Westminster diary w/b 24th February


On the back of a week’s recess when I managed to meet with NHS Greater Glasgow And Clyde, Network Rail, SAMH, West College Scotland, Mind Mosaic, Our Place Our Future, a number of local businesses and attend the excellent ‘Watt Talk’ at the Watt Institute, I also managed an hour of physiotherapy to ease my aching body. I don’t pretend to begin to understand acupuncture, but it has worked for me on a number of occasions. Today was mostly spent writing and researching and in the evening, I attended the Port Glasgow West community council meeting to get the low down on the plans for health and social care in Inverclyde.


An early flight and back to Westminster. It would appear it’s not just Inverclyde that has traffic management issues as my flight lands on time and then spends 30 minutes looking for a parking space. As I disembark, I am tempted to put a cardboard clock in the cockpit window just in case a warden is lurking. My good mood is cut short when I am informed that NHSGGC are suspending the GP out of hours service in Inverclyde. I have met with NHSGGC twice in the last week and despite the issue being raised they never intimated they would be taking this action. I met with Virgin media to track work being done in Inverclyde and they have a good news story to tell. Along with Carolyn Harris (Labour MP Swansea East) I met the goalkeeping legend Peter Shilton and his wife Steph. Unfortunately, we were not there to discuss his goalkeeping exploits (remember the hand of God or that save from Kenny Dalglish in 1973 at Wembley) we were talking about his gambling addiction. Peter will be working to raise awareness of the issue.
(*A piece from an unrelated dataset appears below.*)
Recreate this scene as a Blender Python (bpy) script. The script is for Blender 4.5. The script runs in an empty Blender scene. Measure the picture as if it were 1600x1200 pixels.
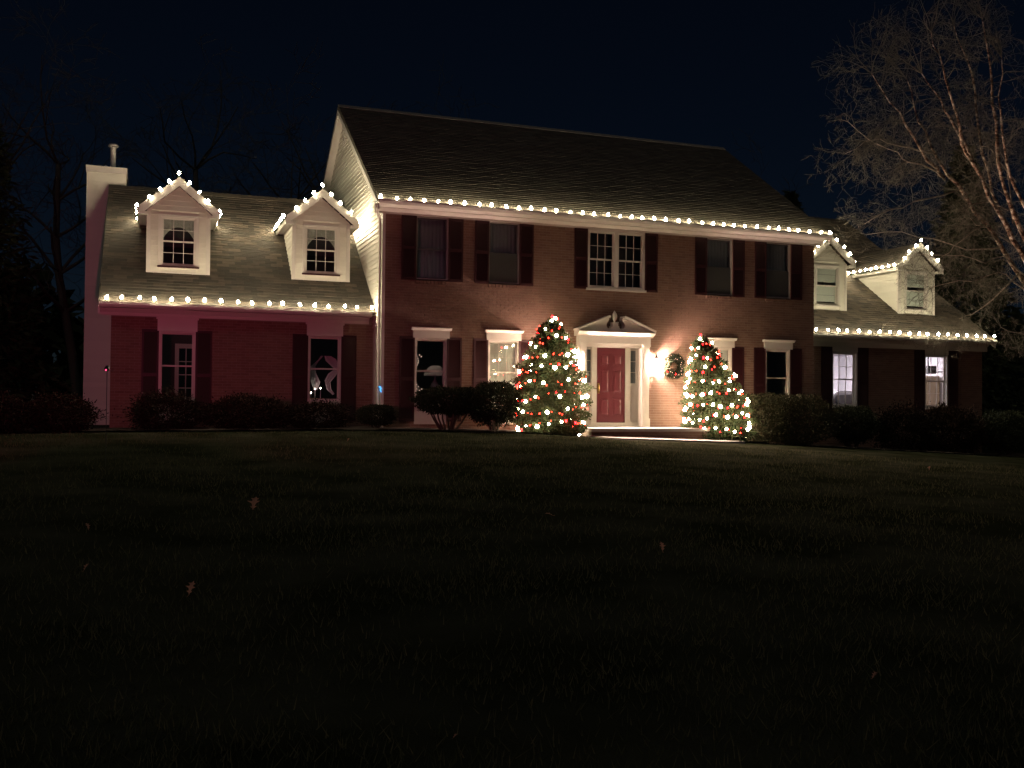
import bpy, math, random
import numpy as np
from mathutils import Vector, Matrix

R = math.radians
SC = bpy.context.scene
COL = SC.collection

# ------------------------------------------------------------------ camera, sky, added night fill, exposure
cam_d = bpy.data.cameras.new('camera')
cam = bpy.data.objects.new('camera', cam_d)
COL.objects.link(cam)
cam_d.sensor_width = 36.0
cam_d.lens = 34.71
cam_d.clip_start = 0.05
cam_d.clip_end = 3000.0
yaw, pitch, roll = R(20.039), R(1.053), R(0.533)
fw = Vector((math.sin(yaw) * math.cos(pitch), math.cos(yaw) * math.cos(pitch), math.sin(pitch)))
rt0 = Vector((math.cos(yaw), -math.sin(yaw), 0))
up0 = rt0.cross(fw)
rt = math.cos(roll) * rt0 + math.sin(roll) * up0
up = -math.sin(roll) * rt0 + math.cos(roll) * up0
m = Matrix((rt, up, -fw)).transposed().to_4x4()
m.translation = Vector((-11.672, -24.071, 1.127))
cam.matrix_world = m
SC.camera = cam

SUN_EL, SUN_AZ = 48.0, 205.0          # weak fill added high behind the photographer, no moon known
NIGHT_FILL = 0.10
SKY = 0.0014
world = bpy.data.worlds.new('World')
SC.world = world
world.use_nodes = True
wn = world.node_tree
wn.nodes.clear()
sky = wn.nodes.new('ShaderNodeTexSky')
sky.sky_type = 'NISHITA'
sky.sun_disc = False
sky.ozone_density = 10.0
sky.air_density = 0.8
sky.dust_density = 0.2
sky.sun_elevation = R(SUN_EL)
sky.sun_rotation = R(SUN_AZ)
bg = wn.nodes.new('ShaderNodeBackground')
bg.inputs['Strength'].default_value = SKY
wo = wn.nodes.new('ShaderNodeOutputWorld')
wn.links.new(sky.outputs[0], bg.inputs[0])
wn.links.new(bg.outputs[0], wo.inputs[0])

sun_d = bpy.data.lights.new('night_fill', 'SUN')  # soft fill light added to lift the dark lawn
sun_d.energy = NIGHT_FILL
sun_d.angle = R(12)
sun_d.color = (1.0, 0.96, 0.90)
sun = bpy.data.objects.new('night_fill', sun_d)
COL.objects.link(sun)
# direction TO the light
sd = Vector((math.sin(R(SUN_AZ)) * math.cos(R(SUN_EL)), math.cos(R(SUN_AZ)) * math.cos(R(SUN_EL)), math.sin(R(SUN_EL))))
sun.rotation_euler = sd.to_track_quat('Z', 'Y').to_euler()

SC.view_settings.view_transform = 'Standard'
SC.view_settings.look = 'None'
SC.view_settings.exposure = 0.0
SC.view_settings.gamma = 1.0
SC.view_settings.use_curve_mapping = False
SC.render.engine = 'CYCLES'
SC.cycles.use_denoising = True
SC.cycles.use_adaptive_sampling = False
SC.cycles.denoising_prefilter = 'ACCURATE'
SC.cycles.use_light_tree = True
SC.cycles.max_bounces = 6
SC.cycles.diffuse_bounces = 3
SC.cycles.glossy_bounces = 3
SC.cycles.transmission_bounces = 4
SC.cycles.transparent_max_bounces = 12
SC.cycles.caustics_reflective = False
SC.cycles.caustics_refractive = False
SC.cycles.sample_clamp_indirect = 3.0

# lamp levels (radiance of the glowing glass)
L_EAVE = 235.0
L_SCONCE = 6600.0
L_TREE_W = 105.0
L_TREE_R = 38.0
L_RED = 15000.0
L_GARAGE = 520.0

# ------------------------------------------------------------------ materials
def nodes_of(name):
    mt = bpy.data.materials.new(name)
    mt.use_nodes = True
    nt = mt.node_tree
    nt.nodes.clear()
    out = nt.nodes.new('ShaderNodeOutputMaterial')
    return mt, nt, out

def pbr(name, col, rough=0.7, var=0.0, island=0.0, scale=8.0, bump=0.0, bscale=60.0, metal=0.0, spec=0.3, col2=None, stretch=None, sheen=0.0):
    """base colour with noise mottling (var), per-piece variation (island) and a fine bump"""
    mt, nt, out = nodes_of(name)
    N, Lk = nt.nodes, nt.links
    p = N.new('ShaderNodeBsdfPrincipled')
    p.inputs['Roughness'].default_value = rough
    p.inputs['Metallic'].default_value = metal
    p.inputs['Specular IOR Level'].default_value = spec
    Lk.new(p.outputs[0], out.inputs[0])
    geo = N.new('ShaderNodeNewGeometry')
    tc = N.new('ShaderNodeTexCoord')
    mp = N.new('ShaderNodeMapping')
    if stretch:
        mp.inputs['Scale'].default_value = stretch
    Lk.new(geo.outputs['Position'], mp.inputs['Vector'])
    nz = N.new('ShaderNodeTexNoise')
    nz.inputs['Scale'].default_value = scale
    nz.inputs['Detail'].default_value = 5
    Lk.new(mp.outputs[0], nz.inputs['Vector'])
    c2 = col2 if col2 else tuple(c * 0.55 for c in col)
    mix = N.new('ShaderNodeMix')
    mix.data_type = 'RGBA'
    mix.inputs[6].default_value = (*col, 1)
    mix.inputs[7].default_value = (*c2, 1)
    mul = N.new('ShaderNodeMath'); mul.operation = 'MULTIPLY'; mul.inputs[1].default_value = var
    Lk.new(nz.outputs[0], mul.inputs[0])
    mul2 = N.new('ShaderNodeMath'); mul2.operation = 'MULTIPLY_ADD'; mul2.inputs[1].default_value = island
    Lk.new(geo.outputs['Random Per Island'], mul2.inputs[0])
    Lk.new(mul.outputs[0], mul2.inputs[2])
    # per-object randomness for pieces that are objects of their own
    oi = N.new('ShaderNodeObjectInfo')
    mul3 = N.new('ShaderNodeMath'); mul3.operation = 'MULTIPLY_ADD'; mul3.inputs[1].default_value = island * 0.6
    mul3.use_clamp = True
    Lk.new(oi.outputs['Random'], mul3.inputs[0])
    Lk.new(mul2.outputs[0], mul3.inputs[2])
    Lk.new(mul3.outputs[0], mix.inputs[0])
    Lk.new(mix.outputs[2], p.inputs['Base Color'])
    if bump > 0:
        n2 = N.new('ShaderNodeTexNoise'); n2.inputs['Scale'].default_value = bscale; n2.inputs['Detail'].default_value = 4
        Lk.new(mp.outputs[0], n2.inputs['Vector'])
        b = N.new('ShaderNodeBump'); b.inputs['Strength'].default_value = bump; b.inputs['Distance'].default_value = 0.01
        Lk.new(n2.outputs[0], b.inputs['Height'])
        Lk.new(b.outputs[0], p.inputs['Normal'])
    return mt

def leaf_mat(name, col, col2, trans=0.25, spec=0.12):
    mt, nt, out = nodes_of(name)
    N, Lk = nt.nodes, nt.links
    geo = N.new('ShaderNodeNewGeometry')
    mix = N.new('ShaderNodeMix'); mix.data_type = 'RGBA'
    mix.inputs[6].default_value = (*col, 1); mix.inputs[7].default_value = (*col2, 1)
    Lk.new(geo.outputs['Random Per Island'], mix.inputs[0])
    d = N.new('ShaderNodeBsdfPrincipled'); d.inputs['Roughness'].default_value = 0.7; d.inputs['Specular IOR Level'].default_value = spec
    t = N.new('ShaderNodeBsdfTranslucent')
    Lk.new(mix.outputs[2], d.inputs['Base Color']); Lk.new(mix.outputs[2], t.inputs[0])
    ms = N.new('ShaderNodeMixShader'); ms.inputs[0].default_value = trans
    Lk.new(d.outputs[0], ms.inputs[1]); Lk.new(t.outputs[0], ms.inputs[2])
    Lk.new(ms.outputs[0], out.inputs[0])
    return mt

def emit(name, col, strength):
    mt, nt, out = nodes_of(name)
    e = nt.nodes.new('ShaderNodeEmission')
    e.inputs[0].default_value = (*col, 1)
    e.inputs[1].default_value = strength
    nt.links.new(e.outputs[0], out.inputs[0])
    return mt

def glass(name, tint=(0.9, 0.92, 0.92), gloss=0.10, rough=0.02):
    mt, nt, out = nodes_of(name)
    N, Lk = nt.nodes, nt.links
    t = N.new('ShaderNodeBsdfTransparent'); t.inputs[0].default_value = (*tint, 1)
    g = N.new('ShaderNodeBsdfGlossy'); g.inputs['Roughness'].default_value = rough
    lw = N.new('ShaderNodeLayerWeight'); lw.inputs[0].default_value = 0.5
    pw = N.new('ShaderNodeMath'); pw.operation = 'POWER'; pw.inputs[1].default_value = 4.5
    Lk.new(lw.outputs['Facing'], pw.inputs[0])
    ad = N.new('ShaderNodeMath'); ad.operation = 'MULTIPLY_ADD'; ad.inputs[1].default_value = 0.8; ad.inputs[2].default_value = gloss * 0.4
    ad.use_clamp = True
    Lk.new(pw.outputs[0], ad.inputs[0])
    ms = N.new('ShaderNodeMixShader')
    Lk.new(ad.outputs[0], ms.inputs[0]); Lk.new(t.outputs[0], ms.inputs[1]); Lk.new(g.outputs[0], ms.inputs[2])
    Lk.new(ms.outputs[0], out.inputs[0])
    return mt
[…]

Prime Minister’s Questions was less about holding the PM to account and more about prepared party lines being trotted out by Tory back benchers which were greeted with much fervour by an increasingly disengaged and seemingly untouchable mob hired to jeer at the opposition. The All-Party Parliamentary Group on Drug Policy Reform met and took evidence from experts on County Lines (the practice of distributing drugs around the UK primarily using young adults as couriers). One of the witnesses was an ex-gang member who now runs courses and diversion programmes. The testimony of those with lived experience is always engaging and it is encouraging to see that they have overcome personal difficulties to create positive lives for themselves and are now working to help others. Lastly, I met with Gambling With Lives to hear about the progress they are making in changing the gambling act. Their organisation was born out of torment and anger at the loss of loved ones to gambling addiction. But the work they are doing is constructive and there is a sense that the industry is coming under pressure to change. I caught the 19:45 flight home.


Today was an entire day of research, casework and replying to a pile of correspondence. Also, I’m in the process of arranging a roundtable on reforestation and tree planting which I hope will lead to more action locally. Also, I tried to find out more details of the UK Government drugs summit taking place in Glasgow, today, but it was a closed shop!


I met with the Health and Social Care Alliance Scotland to discuss gambling harm. The Alliance role is to engage with people with lived experience and to ensure their voice is at the heart of the decision-making process. I visited the local prison to discuss a range of issues including providing boxing sessions in the prison. This is a project brought to me my local campaigner Rhys McCole. My last appointment of the day was with a builder contractor to discuss local house building developments.